Acompanhando a elevação da taxa de juros, como visto anteriormente, ocorreu um aumento o custo da dívida. Concomitantemente a este efeito, o montante investido em expansões das operações e novos projetos foi reduzido. Pode-se conjecturar uma relação entre estes fatos, direcionando parte da economia de CAPEX para cobrir a despesa financeira gerada pelo custo da dívida e o aumento dos juros a serem pagos.

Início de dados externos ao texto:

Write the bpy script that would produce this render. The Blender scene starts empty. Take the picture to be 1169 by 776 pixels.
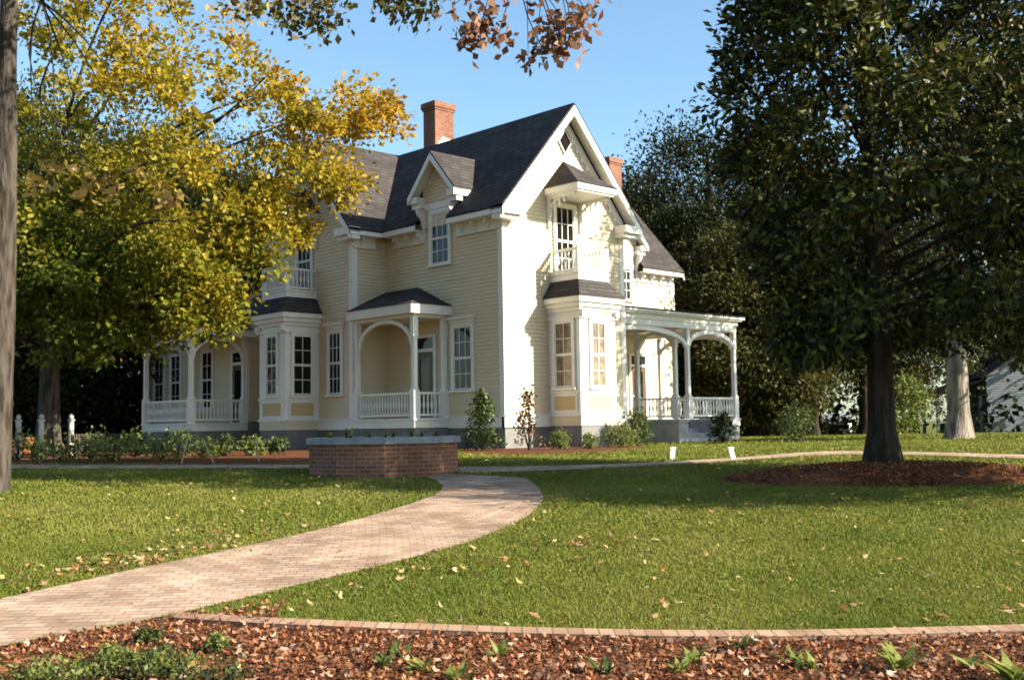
import bpy, math, random
import numpy as np
from mathutils import Vector, Matrix
random.seed(7)
S = bpy.context.scene
COL = S.collection
R_ = math.radians
# ------------------------------------------------------------------ camera
CAM = np.array([-22.4556, -23.8376, 0.6636])
FW = np.array([0.6890, 0.7207, 0.0769]); RT = np.array([0.7235, -0.6901, -0.0156])
FW /= np.linalg.norm(FW); RT -= FW*(RT@FW); RT /= np.linalg.norm(RT); UP = np.cross(RT, FW)
FPX = 1270.0; CX, CY = 584.5, 388.0
cd = bpy.data.cameras.new('camera'); cam = bpy.data.objects.new('camera', cd); COL.objects.link(cam)
cam.matrix_world = Matrix(((RT[0], UP[0], -FW[0], CAM[0]), (RT[1], UP[1], -FW[1], CAM[1]), (RT[2], UP[2], -FW[2], CAM[2]), (0, 0, 0, 1)))
cd.sensor_width = 36; cd.lens = 36*FPX/1169; cd.clip_end = 3000; cd.clip_start = .1
S.camera = cam
# ------------------------------------------------------------------ light
SUN_EL, SUN_AZ = 28.0, 28.0           # azimuth measured from -y towards +x
sd = Vector((math.sin(R_(SUN_AZ))*math.cos(R_(SUN_EL)), -math.cos(R_(SUN_AZ))*math.cos(R_(SUN_EL)), math.sin(R_(SUN_EL))))
w = bpy.data.worlds.new('World'); S.world = w; w.use_nodes = True
wn = w.node_tree; bg = wn.nodes['Background']
sky = wn.nodes.new('ShaderNodeTexSky'); sky.sky_type = 'NISHITA'; sky.sun_disc = False
sky.sun_elevation = R_(SUN_EL); sky.sun_rotation = math.atan2(sd.x, sd.y)
sky.air_density = 1.0; sky.dust_density = 1.0; sky.ozone_density = 1.2; sky.altitude = 50
tint = wn.nodes.new('ShaderNodeMix'); tint.data_type = 'RGBA'; tint.blend_type = 'MULTIPLY'; tint.inputs[0].default_value = 1
tint.inputs[7].default_value = (.90, 1.06, 1.09, 1); wn.links.new(sky.outputs[0], tint.inputs[6])
wn.links.new(tint.outputs[2], bg.inputs[0]); bg.inputs[1].default_value = 0.078
sl = bpy.data.lights.new('sun', 'SUN'); sl.energy = 5.0; sl.angle = R_(.53); sl.color = (1, .915, .74)
so = bpy.data.objects.new('sun', sl); COL.objects.link(so); so.rotation_euler = sd.to_track_quat('Z', 'Y').to_euler()
S.view_settings.view_transform = 'Standard'; S.view_settings.look = 'None'
S.view_settings.exposure = 1.68; S.view_settings.gamma = 1; S.view_settings.use_curve_mapping = False
S.cycles.filter_width = 1.8; S.cycles.max_bounces = 6; S.cycles.transparent_max_bounces = 6

# ------------------------------------------------------------------ ground frame
FH = np.array([FW[0], FW[1]]); FH /= np.linalg.norm(FH); RH = np.array([FH[1], -FH[0]])
def sstep(t): t = np.clip(t, 0, 1); return t*t*(3-2*t)
def gz(s): return -.94+.94*sstep((np.asarray(s, float)-5)/24)-1.0*sstep((np.asarray(s, float)-46)/40)
def wp(s, l, dz=0.0):                 # (distance ahead, offset to the right) -> a point standing on the ground
    return Vector((CAM[0]+s*FH[0]+l*RH[0], CAM[1]+s*FH[1]+l*RH[1], float(gz(s))+dz))
def sl_of(x, y): d = np.array([x-CAM[0], y-CAM[1]]); return float(d@FH), float(d@RH)
def gpix(px, py):                     # where the sight line through a pixel of the photo meets the real ground
    d = FW+RT*(px-CX)/FPX-UP*(py-CY)/FPX; a, b = 3.0, 200.0
    f = lambda t: CAM[2]+t*d[2]-gz(t*(d[:2]@FH))
    for _ in range(60):
        m = (a+b)/2
        if f(m) > 0: a = m
        else: b = m
    return a*float(d[:2]@FH), a*float(d[:2]@RH)
def at(px, s): return s, (px-CX)/FPX*s

# ------------------------------------------------------------------ helpers
def link(o, parent=None):
    COL.objects.link(o)
    if parent: o.parent = parent
    return o
def tag(o, label=None, cat=None, group=None, kind=None):
    if label: o['label'] = label
    if cat: o['category'] = cat
    if group: o['group'] = group
    if kind: o['kind'] = kind
    return o
def empty(name, loc=(0, 0, 0), rz=0):
    o = bpy.data.objects.new(name, None); o.location = loc; o.rotation_euler = (0, 0, rz); o.empty_display_size = .2
    return link(o)
def copy_tree(o, parent=None):
    c = o.copy(); COL.objects.link(c)
    if parent: c.parent = parent
    for ch in o.children: copy_tree(ch, c)
    return c
WORLD = ((0, 0, 0), (1, 0, 0), (0, 1, 0))
def P3(L, u, v, z):
    O, U, N = L
    return (O[0]+u*U[0]+v*N[0], O[1]+u*U[1]+v*N[1], O[2]+z)
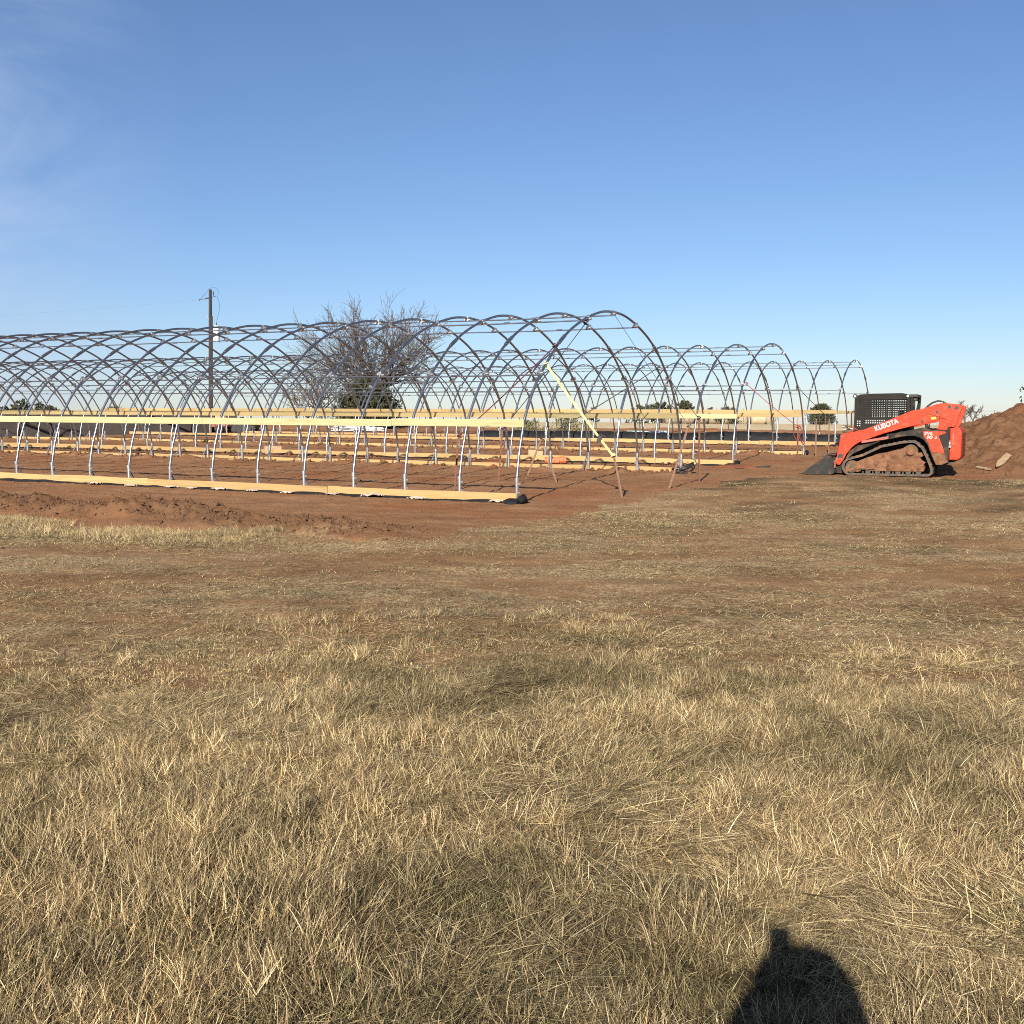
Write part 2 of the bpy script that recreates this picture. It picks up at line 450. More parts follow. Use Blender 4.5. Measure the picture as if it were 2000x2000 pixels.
def ground_mat():
    m, n, l, b = mat('ground_soil_and_thatch', (.3,.2,.1), .97, 0, .05)
    t = n.new("ShaderNodeTexCoord")
    def noise(sc, det=6, rough=.6, st=(1,1,1)):
        mp = n.new("ShaderNodeMapping"); mp.inputs['Scale'].default_value = st
        z = n.new("ShaderNodeTexNoise"); z.inputs['Scale'].default_value = sc; z.inputs['Detail'].default_value = det; z.inputs['Roughness'].default_value = rough
        l.new(t.outputs['Object'], mp.inputs[0]); l.new(mp.outputs[0], z.inputs['Vector']); return z.outputs[0]
    def ramp(src, stops):
        c = n.new("ShaderNodeValToRGB"); e = c.color_ramp.elements
        while len(e) < len(stops): e.new(.5)
        for i, (p, col) in enumerate(stops): e[i].position = p; e[i].color = (*sc_(col), 1)
        l.new(src, c.inputs[0]); return c.outputs[0]
    def mix(f, a, c, typ='MIX'):
        x = n.new("ShaderNodeMixRGB"); x.blend_type = typ
        for i, v in enumerate((f, a, c)):
            if hasattr(v, 'links'): l.new(v, x.inputs[i])
            elif isinstance(v, tuple): x.inputs[i].default_value = (*sc_(v), 1)
            else: x.inputs[i].default_value = v
        return x.outputs[0]
    def rng(src, a, c, lo=0, hi=1):
        x = n.new("ShaderNodeMapRange"); x.inputs['From Min'].default_value = a; x.inputs['From Max'].default_value = c
        x.inputs['To Min'].default_value = lo; x.inputs['To Max'].default_value = hi
        l.new(src, x.inputs['Value']); return x.outputs[0]
    def attr(nm):
        a = n.new("ShaderNodeAttribute"); a.attribute_name = nm; return a.outputs['Fac']
    soil = ramp(noise(.9, 9, .68), [(.3, SOIL_A), (.55, SOIL_B), (.75, (.37,.20,.11))])
    soil = mix(rng(noise(.35, 6), .48, .66), soil, SOIL_C)
    soil = mix(rng(noise(14, 8, .7), .62, .72, 0, .5), soil, (.42,.27,.17))
    soil = mix(rng(noise(9, 8, .7), .60, .75, 0, .55), soil, (.15,.072,.038))
    mr_ = n.new("ShaderNodeMapping"); mr_.inputs['Rotation'].default_value = (0, 0, TH); mr_.inputs['Scale'].default_value = (.10, 2.6, 1)
    zr = n.new("ShaderNodeTexNoise"); zr.inputs['Scale'].default_value = 1.0; zr.inputs['Detail'].default_value = 5
    l.new(t.outputs['Object'], mr_.inputs[0]); l.new(mr_.outputs[0], zr.inputs['Vector'])
    soil = mix(rng(zr.outputs[0], .55, .68, 0, .45), soil, (.19,.088,.046))
    soil = mix(rng(attr('bank'), .15, .7, 0, .7), soil, (.205,.115,.062))
    # worn turf: brown soil with bits of straw lying about
    worn = ramp(noise(1.3, 9, .7), [(.3, (.215,.118,.056)), (.52, (.315,.178,.086)), (.72, (.40,.245,.126))])
    worn = mix(rng(noise(.7, 7, .7, (.6,1.3,1)), .52, .66, 0, .50), worn, (.205,.108,.050))
    bare = rng(noise(.55, 6, .68, (.55,1.25,1)), .44, .60, .05, 1)
    def gate(a):
        x = n.new("ShaderNodeMath"); x.operation = 'MULTIPLY'; l.new(a, x.inputs[0]); l.new(bare, x.inputs[1]); return x.outputs[0]
    worn = mix(gate(rng(noise(30, 6, .75, (1,.35,1)), .47, .60, 0, .9)), worn, (.60,.48,.285))
    worn = mix(gate(rng(noise(24, 6, .75, (.3,1,1)), .50, .62, 0, .9)), worn, (.56,.44,.26))
    worn = mix(rng(noise(18, 6, .7), .60, .74, 0, .7), worn, (.11,.068,.038))
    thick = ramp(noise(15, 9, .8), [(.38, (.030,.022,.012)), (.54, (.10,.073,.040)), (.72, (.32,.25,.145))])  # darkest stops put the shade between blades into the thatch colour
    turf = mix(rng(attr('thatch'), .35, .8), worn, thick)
    fld = ramp(noise(.5, 9, .7, (1,3,1)), [(.3, (.54,.41,.235)), (.6, (.68,.54,.34)), (.8, (.52,.41,.22))])
    turf = mix(attr('field'), turf, fld)
    da = n.new("ShaderNodeMath"); da.operation = 'ADD'
    l.new(attr('dirt'), da.inputs[0]); l.new(rng(noise(6, 8, .7), .3, .7, -.35, .35), da.inputs[1])
    col = mix(rng(da.outputs[0], .35, .65), turf, soil)
    l.new(col, b.inputs['Base Color'])
    bp = n.new("ShaderNodeBump"); bp.inputs['Strength'].default_value = .8; bp.inputs['Distance'].default_value = .035
    h = n.new("ShaderNodeMath"); h.operation = 'ADD'
    l.new(noise(7, 10, .75), h.inputs[0]); l.new(noise(45, 6, .7), h.inputs[1])
    l.new(h.outputs[0], bp.inputs['Height']); l.new(bp.outputs[0], b.inputs['Normal'])
    return m
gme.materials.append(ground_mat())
ground = link('ground', gme)
tag(ground, 'worn field of red soil and dry grass under everything', 'ground', kind='structure')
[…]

Portanto, a partir das análises realizadas, avalia-se que os resultados da Rumo tendem a possuir uma alta sensibilidade à taxa de juros. A elevação desta taxa, impacta a empresa nos seguintes aspectos:
(i) O aumento do custo da dívida e, por consequência, aumento do grau de alavancagem e respectivo risco de pagamento de juros;
(ii) A piora dos resultados financeiros, acompanhando a variação do CDI, é o principal fator que impacta este tipo de resultado entre custos de empréstimos, financiamentos, debêntures e operações com instrumentos financeiros. As outras variações no resultado financeiro, quando avaliadas em conjunto, não representaram um efeito significativo no resultado; e
(iii) A redução dos montantes de investimento. Por ser uma empresa focada em crescimento, ocorre o uso de capital intensivo para geração de valor sustentável no longo prazo. Observou-se que o aumento do custo da dívida e da alavancagem foi acompanhado por uma redução de seus investimentos em CAPEX de expansões da operação e novos projetos.
Deste modo, fica clara a relação entre o ambiente macroeconômico e a dinâmica de geração de valor de um projeto – neste caso, ilustrada pela empresa Rumo, operadora de trechos ferroviários. Portanto, avaliar os possíveis cenários futuros para os instrumentos da política macroeconômica permite reduzir riscos na tomada de decisão e, consequentemente, melhor alocação de recursos.